Old Mutual Global Investors (OMGI) chief and ex-Schroders manager Richard Buxton has revealed further criticism of his former employer’s decision to promote Michael Dobson from chief executive to chairman.

The fund house’s decision to hand a non-executive chairman role to Mr Dobson, its chief executive of 14 years, has drawn fire from organisations such as the Institute of Directors (IoD) because of the requirements of the UK corporate governance code.

Former Schroders manager Mr Buxton, who as head of UK equities led the asset manager’s 2008 campaign against Marks & Spencer’s elevation of Sir Stuart Rose from chief executive to executive chairman, said he had heard similar criticism of Mr Dobson’s move.

Mr Buxton, who heads OMGI’s investment team as part of his chief executive responsibilities, acknowledged the decision had been expected but said the practice was out of touch with the modern era.

He said the head of a FTSE 250 company had told Mr Buxton and team that Schroders’ decision was “sending governance back 20 years”.

Mr Buxton added the view was shared by OMGI head of UK stewardship and governance Paul Emerton, formerly head of governance at Schroders.

Mr Dobson is to be replaced as chief executive by head of investment Peter Harrison, but will continue to work with “major clients, commercial partners and regulators” in his new role, Schroders said last month.

The UK corporate governance code states that chief executives should not become company chairs unless in exceptional circumstances.

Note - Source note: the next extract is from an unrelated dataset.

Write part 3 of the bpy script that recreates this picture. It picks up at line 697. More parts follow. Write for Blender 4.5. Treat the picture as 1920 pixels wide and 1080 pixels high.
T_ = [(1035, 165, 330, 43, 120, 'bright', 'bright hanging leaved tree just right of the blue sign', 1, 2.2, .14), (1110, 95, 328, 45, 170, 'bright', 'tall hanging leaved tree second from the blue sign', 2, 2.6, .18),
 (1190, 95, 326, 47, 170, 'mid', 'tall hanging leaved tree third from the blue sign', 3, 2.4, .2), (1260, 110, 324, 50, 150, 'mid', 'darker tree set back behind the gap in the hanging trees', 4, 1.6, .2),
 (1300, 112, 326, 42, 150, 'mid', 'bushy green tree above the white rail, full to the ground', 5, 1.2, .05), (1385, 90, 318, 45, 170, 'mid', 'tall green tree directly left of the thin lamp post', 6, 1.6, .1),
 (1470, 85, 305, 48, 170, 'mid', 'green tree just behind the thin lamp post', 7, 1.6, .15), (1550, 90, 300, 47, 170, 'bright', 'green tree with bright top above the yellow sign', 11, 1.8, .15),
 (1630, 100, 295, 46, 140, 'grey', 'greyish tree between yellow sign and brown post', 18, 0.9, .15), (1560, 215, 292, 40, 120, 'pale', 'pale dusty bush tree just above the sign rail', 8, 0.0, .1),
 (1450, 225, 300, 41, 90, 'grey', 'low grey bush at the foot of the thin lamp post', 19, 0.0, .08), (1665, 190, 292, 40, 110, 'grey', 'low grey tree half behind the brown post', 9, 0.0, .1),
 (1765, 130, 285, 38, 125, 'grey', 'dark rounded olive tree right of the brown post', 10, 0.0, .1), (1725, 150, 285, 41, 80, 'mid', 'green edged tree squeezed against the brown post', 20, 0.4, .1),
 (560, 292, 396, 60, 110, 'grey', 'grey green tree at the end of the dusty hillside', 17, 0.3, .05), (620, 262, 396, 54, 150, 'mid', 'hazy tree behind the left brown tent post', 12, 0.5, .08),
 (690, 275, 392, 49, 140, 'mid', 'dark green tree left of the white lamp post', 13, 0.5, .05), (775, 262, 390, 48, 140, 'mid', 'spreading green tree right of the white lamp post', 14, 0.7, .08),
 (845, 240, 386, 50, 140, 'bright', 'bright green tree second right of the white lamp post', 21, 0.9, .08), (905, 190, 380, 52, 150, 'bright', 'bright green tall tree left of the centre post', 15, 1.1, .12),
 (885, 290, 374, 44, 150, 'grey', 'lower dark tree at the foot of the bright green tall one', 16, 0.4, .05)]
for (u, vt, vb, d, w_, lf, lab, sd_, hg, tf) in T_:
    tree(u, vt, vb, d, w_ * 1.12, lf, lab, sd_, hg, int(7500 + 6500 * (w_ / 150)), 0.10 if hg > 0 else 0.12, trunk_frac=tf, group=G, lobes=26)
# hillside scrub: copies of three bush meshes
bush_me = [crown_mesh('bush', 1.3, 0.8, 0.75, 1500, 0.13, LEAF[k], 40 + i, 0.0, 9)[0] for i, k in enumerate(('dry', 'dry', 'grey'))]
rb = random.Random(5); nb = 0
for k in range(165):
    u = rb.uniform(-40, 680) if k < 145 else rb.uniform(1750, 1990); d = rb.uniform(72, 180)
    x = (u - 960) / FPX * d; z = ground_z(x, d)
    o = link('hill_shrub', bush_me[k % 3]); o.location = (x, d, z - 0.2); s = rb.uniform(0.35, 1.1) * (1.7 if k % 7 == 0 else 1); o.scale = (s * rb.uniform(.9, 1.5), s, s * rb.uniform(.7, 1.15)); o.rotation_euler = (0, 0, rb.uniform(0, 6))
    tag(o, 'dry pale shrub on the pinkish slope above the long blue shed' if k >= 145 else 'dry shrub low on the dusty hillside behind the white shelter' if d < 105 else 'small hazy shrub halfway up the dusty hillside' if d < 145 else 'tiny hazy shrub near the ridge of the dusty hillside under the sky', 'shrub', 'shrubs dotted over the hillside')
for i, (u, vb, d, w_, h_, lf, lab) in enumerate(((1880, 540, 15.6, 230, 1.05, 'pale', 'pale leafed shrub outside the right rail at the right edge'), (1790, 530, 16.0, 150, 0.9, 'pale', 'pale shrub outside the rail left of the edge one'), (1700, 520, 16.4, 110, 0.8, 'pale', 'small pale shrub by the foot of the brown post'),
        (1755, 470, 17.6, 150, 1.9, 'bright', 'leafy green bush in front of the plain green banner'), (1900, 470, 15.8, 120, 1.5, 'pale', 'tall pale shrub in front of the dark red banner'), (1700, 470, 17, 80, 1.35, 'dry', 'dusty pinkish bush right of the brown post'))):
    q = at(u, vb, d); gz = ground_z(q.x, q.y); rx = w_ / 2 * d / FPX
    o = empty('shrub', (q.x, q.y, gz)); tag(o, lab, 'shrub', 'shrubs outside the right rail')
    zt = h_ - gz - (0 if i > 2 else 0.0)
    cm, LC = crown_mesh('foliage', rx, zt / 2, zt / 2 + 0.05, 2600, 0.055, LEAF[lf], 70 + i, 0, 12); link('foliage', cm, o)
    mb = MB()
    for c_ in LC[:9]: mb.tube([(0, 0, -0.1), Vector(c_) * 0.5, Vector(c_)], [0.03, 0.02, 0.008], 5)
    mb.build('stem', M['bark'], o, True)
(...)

At the time of the announcement, senior independent director Philip Howard, who led the appointment process, said Mr Dobson would bring “continuity at a time of change”.

He added the board had consulted senior shareholders over the move, as required by the governance code, and did not regard the decision as setting a precedent.

The IoD said last month that while Schroders’ board deserved credit for explaining their motivations, a “desire for continuity...should not come at the expense of board independence”.

Mr Buxton, turning his attention to the corporate sector as a whole, said at an OMGI event yesterday (April 20) that business confidence will be “key to propelling UK growth forward”.

The manager called on companies to put aside concerns over the impact of the UK’s referendum on EU membership, and instead to take advantage of cheap funding rates.

“Putting investment on hold, due to uncertainty, risks fuelling a lack of confidence,” Mr Buxton said, noting that betting markets remain confident the UK will remain in the EU.

“While the labour market is tighter but the cost of finance pretty low, there is a highly favourable environment for British industry to invest and enhance productivity.”

He added investors should not demand, or expect, any further easing of monetary policy from central banks.

The chief executive said: “Monetary policy has reached the end of the road. If [economies] do need more stimulus – which I do not think they do – then undermining banks and forcing [bond] yields down is not going to be helpful.

“If we need more stimulus it has to be via other means.”